What was your impression of Honduras when you went?

I went in 2015, 2017 and 2019. Honestly, each trip was incredible. I was really nervous the first time that I went. Coffee is something that I learned as I went along. I didn’t study and then start. I remember arriving in Capucas. They picked me up at the airport and we drove five hours to the cooperative close to Santa Rosa de Copan. Everything was very new for me. I had already purchased from them in 2013 but all by email. We arrived in Capucas and they took me to a tasting with a table of 15 different coffees with all the protocol of a tasting and I had absolutely no idea what was going on. My sensory memory is pretty limited, so all these descriptors that a sommelier would have I just didn’t have but over time I have learned how to understand what makes a good cup of coffee. Arriving at the cooperative almost felt ominous but when I left Jose Omar said to me, ‘there is a reason you are here.’ 

Tell me more about this co-operative.

In coffee there is usually a long supply chain. Developing a direct relationship [sic] the idea is to take that long chain, which is wrapped up in different valuations across the chain, and leave as much as you can with the producer. That happens in all products. Look at the dairy farmers who throw out their milk because what we pay at the supermarket hardly reaches them. They end up with barely enough to pay their costs and make ends meet. So direct contact and fair trade looks to give the producer the best benefit possible. The co-operative is supported by Fair Trade which is an organization that guarantees a quality standard and a minimum price which is far more than what you find on the market which is valued by speculation and not the product or producers. And you can pay over that minimum price because it is a direct negotiation. The beans we buy, the organization says they are worth a minimum of $1.60 a pound but we might pay up to $3.00 which is nearly double. That is what this direct relationship is about, putting a price on the quality of that product and developing a real relationship. I work with your product, you work with me, and we try to find this middle ground where we both see a benefit. 

And the producers, what benefits do they have besides the financial ones?

There are about 200 coffee farmers right now. They are associates and they pay to be a part of the co-op. The co-operative is an organization that helps farmers process their coffee and grade its quality. They also have a nursery with new plants and provide organic fertilizers produced by the co-operative [sic] they help deal with issues around global warming that is obviously a big concern. They give classes, professional training, there is an open university that is run alongside a bunch of different organizations. An annual competition that brings buyers from all over the world. And then fair trade, beyond giving a certification helps facilitate negotiations between the producer and the buyer. 

Do you see that as a political decision on your part?

Not really. For me it is more about passion. I have a commitment to them but I don’t see this as a political mission. 

How would you define that passion? What does that include?

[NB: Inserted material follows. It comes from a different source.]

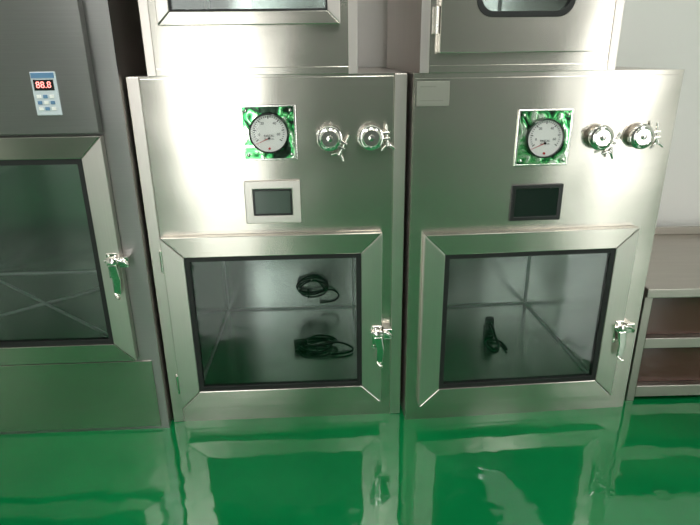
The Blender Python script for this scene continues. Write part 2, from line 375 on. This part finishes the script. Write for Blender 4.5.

It’s like I said, I started this because I liked the idea of that conversation and contact with people. That’s what pushed me to learn more about coffee and I realized that the coffee itself is a marvelous product. I think the two things just connected. I stumbled into specialty coffee without seeking it out and it was part of building this space where people could come to chat and connect with one another. Obviously, I want the coffee to be delicious, I want people to like it. It’s sort of like writing a book that people enjoy reading. That ability to share. For me it is about enjoying what you do and doing it with respect, love and total commitment.